__Your goal__. All of the data below should be written out exactly.
::::::::::
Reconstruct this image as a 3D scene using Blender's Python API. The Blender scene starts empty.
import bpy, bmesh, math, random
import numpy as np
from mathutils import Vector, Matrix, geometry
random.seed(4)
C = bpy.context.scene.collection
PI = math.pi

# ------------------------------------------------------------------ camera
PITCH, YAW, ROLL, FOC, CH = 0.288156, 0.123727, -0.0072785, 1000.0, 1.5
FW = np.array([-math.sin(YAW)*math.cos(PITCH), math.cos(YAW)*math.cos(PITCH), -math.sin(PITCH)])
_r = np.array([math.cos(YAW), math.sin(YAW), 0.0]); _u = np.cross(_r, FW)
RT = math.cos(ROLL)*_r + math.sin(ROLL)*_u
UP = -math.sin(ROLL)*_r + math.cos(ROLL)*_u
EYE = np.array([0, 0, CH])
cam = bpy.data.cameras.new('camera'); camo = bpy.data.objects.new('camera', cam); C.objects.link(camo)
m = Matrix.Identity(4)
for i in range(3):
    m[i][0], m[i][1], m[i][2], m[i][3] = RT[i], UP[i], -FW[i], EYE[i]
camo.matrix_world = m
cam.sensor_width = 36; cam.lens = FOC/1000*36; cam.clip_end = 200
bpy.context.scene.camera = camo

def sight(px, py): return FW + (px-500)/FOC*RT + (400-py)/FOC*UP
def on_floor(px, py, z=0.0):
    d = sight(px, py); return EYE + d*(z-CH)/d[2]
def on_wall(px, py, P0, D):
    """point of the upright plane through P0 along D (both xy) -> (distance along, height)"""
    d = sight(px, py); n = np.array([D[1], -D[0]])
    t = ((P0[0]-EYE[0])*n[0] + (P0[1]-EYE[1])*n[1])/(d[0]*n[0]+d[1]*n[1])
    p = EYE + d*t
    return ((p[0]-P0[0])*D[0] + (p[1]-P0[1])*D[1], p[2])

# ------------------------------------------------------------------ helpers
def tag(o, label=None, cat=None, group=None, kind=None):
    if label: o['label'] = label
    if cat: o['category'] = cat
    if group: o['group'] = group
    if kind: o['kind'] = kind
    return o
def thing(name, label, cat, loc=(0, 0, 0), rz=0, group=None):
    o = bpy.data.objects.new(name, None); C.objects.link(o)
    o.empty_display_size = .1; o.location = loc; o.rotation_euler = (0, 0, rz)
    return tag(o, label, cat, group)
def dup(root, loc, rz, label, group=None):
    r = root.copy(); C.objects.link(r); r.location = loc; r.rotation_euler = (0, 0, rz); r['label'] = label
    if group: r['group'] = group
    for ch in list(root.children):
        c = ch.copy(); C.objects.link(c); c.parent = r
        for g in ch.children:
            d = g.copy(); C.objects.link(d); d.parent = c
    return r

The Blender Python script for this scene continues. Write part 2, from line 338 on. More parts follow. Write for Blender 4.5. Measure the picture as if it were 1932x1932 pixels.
::::::::::
__Task result__.
Reconstruct this image as a 3D scene using Blender's Python API. The Blender scene starts empty.
import bpy, bmesh, math, random
import numpy as np
from mathutils import Vector, Matrix, geometry
random.seed(4)
C = bpy.context.scene.collection
PI = math.pi

# ------------------------------------------------------------------ camera
PITCH, YAW, ROLL, FOC, CH = 0.288156, 0.123727, -0.0072785, 1000.0, 1.5
FW = np.array([-math.sin(YAW)*math.cos(PITCH), math.cos(YAW)*math.cos(PITCH), -math.sin(PITCH)])
_r = np.array([math.cos(YAW), math.sin(YAW), 0.0]); _u = np.cross(_r, FW)
RT = math.cos(ROLL)*_r + math.sin(ROLL)*_u
UP = -math.sin(ROLL)*_r + math.cos(ROLL)*_u
EYE = np.array([0, 0, CH])
cam = bpy.data.cameras.new('camera'); camo = bpy.data.objects.new('camera', cam); C.objects.link(camo)
m = Matrix.Identity(4)
for i in range(3):
    m[i][0], m[i][1], m[i][2], m[i][3] = RT[i], UP[i], -FW[i], EYE[i]
camo.matrix_world = m
cam.sensor_width = 36; cam.lens = FOC/1000*36; cam.clip_end = 200
bpy.context.scene.camera = camo

def sight(px, py): return FW + (px-500)/FOC*RT + (400-py)/FOC*UP
def on_floor(px, py, z=0.0):
    d = sight(px, py); return EYE + d*(z-CH)/d[2]
def on_wall(px, py, P0, D):
    """point of the upright plane through P0 along D (both xy) -> (distance along, height)"""
    d = sight(px, py); n = np.array([D[1], -D[0]])
    t = ((P0[0]-EYE[0])*n[0] + (P0[1]-EYE[1])*n[1])/(d[0]*n[0]+d[1]*n[1])
    p = EYE + d*t
    return ((p[0]-P0[0])*D[0] + (p[1]-P0[1])*D[1], p[2])

# ------------------------------------------------------------------ helpers
def tag(o, label=None, cat=None, group=None, kind=None):
    if label: o['label'] = label
    if cat: o['category'] = cat
    if group: o['group'] = group
    if kind: o['kind'] = kind
    return o
def thing(name, label, cat, loc=(0, 0, 0), rz=0, group=None):
    o = bpy.data.objects.new(name, None); C.objects.link(o)
    o.empty_display_size = .1; o.location = loc; o.rotation_euler = (0, 0, rz)
    return tag(o, label, cat, group)
def dup(root, loc, rz, label, group=None):
    r = root.copy(); C.objects.link(r); r.location = loc; r.rotation_euler = (0, 0, rz); r['label'] = label
    if group: r['group'] = group
    for ch in list(root.children):
        c = ch.copy(); C.objects.link(c); c.parent = r
        for g in ch.children:
            d = g.copy(); C.objects.link(d); d.parent = c
    return r

The Blender Python script for this scene continues. Write part 2, from line 338 on. More parts follow. Write for Blender 4.5. Measure the picture as if it were 1932x1932 pixels.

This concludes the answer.